The problems don’t end there. Though easy to use, My DVD Express is about as flaky as a box of All Bran and falls over at a moment’s notice, especially when attempting to preview your carefully crafted DVD movie and slide show compilations. And the rest of the suite is similarly afflicted, with applications regularly throwing error messages, freezing up, shutting down and generally causing frustration and disruption.


”’Verdict”’


On the face of it Roxio Easy Media Creator Suite 8 offers an awful lot of software for your money. It has some potentially very powerful features and has pretty much every media authoring base covered. And it’s just £60.
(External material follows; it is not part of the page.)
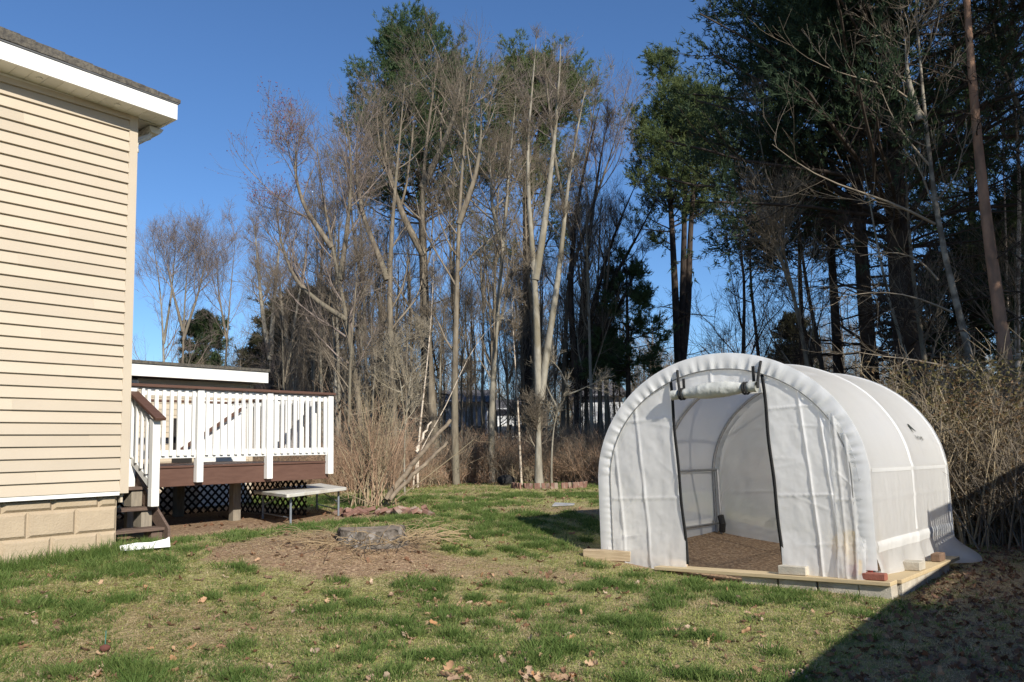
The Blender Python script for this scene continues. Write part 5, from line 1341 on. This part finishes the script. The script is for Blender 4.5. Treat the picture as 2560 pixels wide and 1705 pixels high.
# darker clumps of thicker blades
nc = 1250
cx_ = rg.uniform(-6, 5.5, nc); cy2 = 4.4 + rg.rand(nc) ** 1.2 * 14
keep = (zone_bare(cx_, cy2) < .35) & (zone_wood(cx_, cy2) < .2) & (fbm(cx_, cy2, 1.0, 99) + .08 * sstep(1, -3, cx_) > .40)
lx, ly = gh_local(cx_, cy2); keep &= ~((np.abs(lx) < 1.95) & (ly > -.3) & (ly < 3.3))
hx = (cx_ + 4.41) * .6307 + (cy2 - 9.2) * .776; hy = -(cx_ + 4.41) * .776 + (cy2 - 9.2) * .6307
keep &= ~((hx < .1) & (hy > -.05)) & ~((hx > -.1) & (hx < 4.4) & (hy > .8))
for X0, Y0 in zip(cx_[keep], cy2[keep]):
    n = rg.randint(4, 15); r0 = rg.uniform(.03, .085)
    x = X0 + rg.randn(n) * r0 * 1.2; y = Y0 + rg.randn(n) * r0
    P_.append(np.stack([x, y, G(x, y)], -1)); I_.append(np.where(rg.rand(n) < .85, 0, 1)); S_.append(rg.uniform(.85, 1.55, n))
# long grass against the foundation
n = 420; t_ = rg.uniform(-3.2, .3, n); w_ = -np.abs(rg.randn(n)) * .16 - .01
x = HC[0] + .6307 * t_ - .776 * w_ * 1.0; y = HC[1] + .776 * t_ + .6307 * w_
P_.append(np.stack([x, y, G(x, y)], -1)); I_.append(np.where(rg.rand(n) < .6, 6, 0)); S_.append(rg.uniform(.6, 1.2, n))
pts = np.concatenate(P_); idx = np.concatenate(I_); s_ = np.concatenate(S_); n = len(pts)
o = scatter('grass', pts, np.stack([rg.randn(n) * .12, rg.randn(n) * .12, rg.rand(n) * 6.28], -1), np.stack([s_, s_, s_ * rg.uniform(.75, 1.2, n)], -1), idx, tufts, 'grasstuft')
tag(o, 'patchy spring lawn of green tufts and dry straw', 'grass', kind='stuff')

# small dark seedling pot shard with a teal marker in the foreground lawn
x, y, z = gp(262, 1632)
mk = thing('plant_marker', 'thin teal stake in a dark red clod on the near lawn', 'plant marker', (x, y, z))
rock('clod', .034, 61, M('dark_clod', (.16, .06, .045), (.09, .04, .03), 12, .95, .4, 40), (1.2, .8, .8), mk, (0, 0, .035), .35)
MB().tube([(0, 0, .03), (.005, 0, .16)], .004, 6).build('stake', M('teal_stake', (.06, .20, .16), None, 5, .6), mk)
The trouble is it’s littered with bugs. This would be hard enough to swallow if it was a pre-release or open source. But this isn’t beta software or free; it’s a commercially available boxed product that you’re expected to pay cold, hard cash for. And I can’t possibly recommend it as a result. Avoid at all costs.


”’Note:”’


Since publishing this review Roxio has contact TrustedReviews concerning the problems that we experienced. Although we didn’t contact Roxio prior to publishing this review, we felt that a commercially available piece of software should work straight out of the box. That said, we are now working with Roxio in an attempt to resolve the problems listed here, and if we manage to get the software working as it should, we will update this review accordingly.